» **Given instruction**
Repeat, please, only the lines from the top of the data down to the line with "R = math.radians"; include both of those lines.

» **Information provided**
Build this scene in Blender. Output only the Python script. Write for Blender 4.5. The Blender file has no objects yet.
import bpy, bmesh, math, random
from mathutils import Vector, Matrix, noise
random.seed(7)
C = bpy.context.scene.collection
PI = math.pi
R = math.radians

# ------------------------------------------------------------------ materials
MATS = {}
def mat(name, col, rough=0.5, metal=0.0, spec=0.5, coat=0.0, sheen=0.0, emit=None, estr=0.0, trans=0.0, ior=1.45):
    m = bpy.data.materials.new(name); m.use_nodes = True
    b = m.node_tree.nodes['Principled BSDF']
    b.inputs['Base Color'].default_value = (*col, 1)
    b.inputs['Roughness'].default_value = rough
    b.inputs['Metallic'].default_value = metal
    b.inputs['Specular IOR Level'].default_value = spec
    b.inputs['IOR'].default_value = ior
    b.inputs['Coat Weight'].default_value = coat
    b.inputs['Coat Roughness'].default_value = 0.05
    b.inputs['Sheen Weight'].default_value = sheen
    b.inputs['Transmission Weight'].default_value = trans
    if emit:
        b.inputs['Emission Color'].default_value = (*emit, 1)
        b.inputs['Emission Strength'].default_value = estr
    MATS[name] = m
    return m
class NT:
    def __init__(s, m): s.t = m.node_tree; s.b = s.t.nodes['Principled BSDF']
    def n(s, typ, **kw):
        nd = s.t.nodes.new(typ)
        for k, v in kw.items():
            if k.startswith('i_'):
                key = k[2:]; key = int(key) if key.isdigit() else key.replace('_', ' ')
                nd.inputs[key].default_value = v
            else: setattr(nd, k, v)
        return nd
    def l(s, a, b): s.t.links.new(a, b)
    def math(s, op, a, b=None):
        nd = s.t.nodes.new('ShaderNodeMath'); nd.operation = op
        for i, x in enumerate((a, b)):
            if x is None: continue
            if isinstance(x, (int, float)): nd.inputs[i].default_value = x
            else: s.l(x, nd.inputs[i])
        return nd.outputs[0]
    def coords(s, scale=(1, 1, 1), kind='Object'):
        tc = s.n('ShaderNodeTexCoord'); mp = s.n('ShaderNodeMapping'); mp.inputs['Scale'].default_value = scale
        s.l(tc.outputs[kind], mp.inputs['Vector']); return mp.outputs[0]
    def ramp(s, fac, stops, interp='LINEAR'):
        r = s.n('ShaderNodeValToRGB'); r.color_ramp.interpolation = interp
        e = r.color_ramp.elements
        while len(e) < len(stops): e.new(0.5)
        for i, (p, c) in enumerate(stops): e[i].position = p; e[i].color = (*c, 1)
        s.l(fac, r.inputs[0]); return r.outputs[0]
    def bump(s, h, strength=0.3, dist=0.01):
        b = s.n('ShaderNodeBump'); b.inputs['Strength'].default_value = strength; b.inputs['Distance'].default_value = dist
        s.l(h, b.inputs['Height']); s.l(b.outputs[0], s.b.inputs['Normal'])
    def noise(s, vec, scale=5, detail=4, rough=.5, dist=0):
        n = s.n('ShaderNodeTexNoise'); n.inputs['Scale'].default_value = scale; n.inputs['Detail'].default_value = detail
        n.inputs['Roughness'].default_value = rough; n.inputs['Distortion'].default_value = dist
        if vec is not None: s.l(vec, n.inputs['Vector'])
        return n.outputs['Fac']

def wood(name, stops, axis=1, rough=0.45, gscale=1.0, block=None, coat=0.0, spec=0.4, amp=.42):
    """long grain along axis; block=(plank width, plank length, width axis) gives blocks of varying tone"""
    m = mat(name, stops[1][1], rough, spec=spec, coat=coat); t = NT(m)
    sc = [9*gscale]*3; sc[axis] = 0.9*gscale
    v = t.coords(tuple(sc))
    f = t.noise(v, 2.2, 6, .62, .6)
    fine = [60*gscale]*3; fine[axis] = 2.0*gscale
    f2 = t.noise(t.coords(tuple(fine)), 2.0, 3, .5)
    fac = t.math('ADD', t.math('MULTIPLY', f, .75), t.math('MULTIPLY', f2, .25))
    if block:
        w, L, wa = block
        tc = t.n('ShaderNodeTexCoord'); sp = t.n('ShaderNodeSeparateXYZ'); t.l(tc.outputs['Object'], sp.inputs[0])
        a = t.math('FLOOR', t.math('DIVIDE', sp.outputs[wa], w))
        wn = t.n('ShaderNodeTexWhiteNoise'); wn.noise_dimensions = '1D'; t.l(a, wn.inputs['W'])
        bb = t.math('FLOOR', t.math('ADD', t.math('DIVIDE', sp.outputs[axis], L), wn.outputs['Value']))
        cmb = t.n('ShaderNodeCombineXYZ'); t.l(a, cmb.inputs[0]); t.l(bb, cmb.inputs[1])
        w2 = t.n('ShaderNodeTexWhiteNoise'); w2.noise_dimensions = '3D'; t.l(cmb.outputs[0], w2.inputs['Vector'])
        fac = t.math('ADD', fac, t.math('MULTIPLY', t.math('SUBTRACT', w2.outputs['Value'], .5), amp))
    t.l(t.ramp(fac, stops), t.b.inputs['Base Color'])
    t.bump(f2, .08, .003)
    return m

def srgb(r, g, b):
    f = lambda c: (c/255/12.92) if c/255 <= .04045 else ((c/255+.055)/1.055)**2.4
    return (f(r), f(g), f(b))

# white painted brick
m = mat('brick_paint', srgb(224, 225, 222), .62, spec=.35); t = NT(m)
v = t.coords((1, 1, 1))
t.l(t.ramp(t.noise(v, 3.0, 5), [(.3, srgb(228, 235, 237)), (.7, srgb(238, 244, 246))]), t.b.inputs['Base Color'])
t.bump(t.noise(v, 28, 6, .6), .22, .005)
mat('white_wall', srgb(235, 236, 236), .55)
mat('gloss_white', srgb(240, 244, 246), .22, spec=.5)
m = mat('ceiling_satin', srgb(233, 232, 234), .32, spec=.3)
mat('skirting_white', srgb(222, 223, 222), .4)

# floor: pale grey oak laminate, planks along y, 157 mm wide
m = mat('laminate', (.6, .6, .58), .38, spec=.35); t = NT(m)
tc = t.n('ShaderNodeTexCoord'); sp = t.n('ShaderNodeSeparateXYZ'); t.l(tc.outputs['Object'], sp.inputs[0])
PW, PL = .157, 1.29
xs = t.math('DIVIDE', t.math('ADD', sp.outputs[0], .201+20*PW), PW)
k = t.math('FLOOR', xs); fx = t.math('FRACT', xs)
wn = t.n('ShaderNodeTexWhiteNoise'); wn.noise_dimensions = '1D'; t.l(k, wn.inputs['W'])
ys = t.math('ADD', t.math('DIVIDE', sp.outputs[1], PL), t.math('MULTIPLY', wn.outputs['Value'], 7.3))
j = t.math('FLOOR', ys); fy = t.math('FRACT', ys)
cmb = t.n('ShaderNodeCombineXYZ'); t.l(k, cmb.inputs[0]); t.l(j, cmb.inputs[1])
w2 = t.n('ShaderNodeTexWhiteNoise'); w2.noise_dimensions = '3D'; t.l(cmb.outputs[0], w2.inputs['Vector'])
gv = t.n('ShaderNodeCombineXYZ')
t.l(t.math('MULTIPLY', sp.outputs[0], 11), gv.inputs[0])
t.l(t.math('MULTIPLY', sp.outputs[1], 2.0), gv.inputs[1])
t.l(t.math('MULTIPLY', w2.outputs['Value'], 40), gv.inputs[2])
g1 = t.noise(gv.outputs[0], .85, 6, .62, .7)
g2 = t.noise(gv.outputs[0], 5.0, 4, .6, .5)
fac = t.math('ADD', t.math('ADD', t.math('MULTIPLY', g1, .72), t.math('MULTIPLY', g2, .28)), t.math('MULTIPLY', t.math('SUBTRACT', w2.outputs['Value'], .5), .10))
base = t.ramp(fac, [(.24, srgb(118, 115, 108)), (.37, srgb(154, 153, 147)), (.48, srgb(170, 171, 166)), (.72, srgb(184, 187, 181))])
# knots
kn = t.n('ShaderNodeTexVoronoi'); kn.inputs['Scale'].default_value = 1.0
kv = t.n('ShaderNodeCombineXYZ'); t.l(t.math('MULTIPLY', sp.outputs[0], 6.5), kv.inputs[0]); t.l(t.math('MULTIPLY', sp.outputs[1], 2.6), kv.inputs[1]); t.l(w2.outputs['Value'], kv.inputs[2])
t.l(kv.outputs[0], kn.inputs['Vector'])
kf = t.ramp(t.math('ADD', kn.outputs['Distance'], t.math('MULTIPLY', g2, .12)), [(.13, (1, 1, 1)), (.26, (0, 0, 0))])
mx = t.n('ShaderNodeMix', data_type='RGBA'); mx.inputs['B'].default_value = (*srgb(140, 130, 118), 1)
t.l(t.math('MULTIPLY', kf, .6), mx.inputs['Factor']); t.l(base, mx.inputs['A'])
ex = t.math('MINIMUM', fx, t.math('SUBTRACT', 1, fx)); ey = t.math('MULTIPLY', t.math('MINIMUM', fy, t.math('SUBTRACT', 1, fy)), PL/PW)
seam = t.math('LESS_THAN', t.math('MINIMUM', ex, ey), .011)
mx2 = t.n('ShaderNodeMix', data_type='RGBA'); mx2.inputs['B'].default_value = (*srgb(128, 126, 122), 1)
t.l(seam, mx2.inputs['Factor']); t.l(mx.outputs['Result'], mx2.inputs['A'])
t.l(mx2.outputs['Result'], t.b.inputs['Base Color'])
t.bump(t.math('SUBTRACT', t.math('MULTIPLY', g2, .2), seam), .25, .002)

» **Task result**
Build this scene in Blender. Output only the Python script. Write for Blender 4.5. The Blender file has no objects yet.
import bpy, bmesh, math, random
from mathutils import Vector, Matrix, noise
random.seed(7)
C = bpy.context.scene.collection
PI = math.pi
R = math.radians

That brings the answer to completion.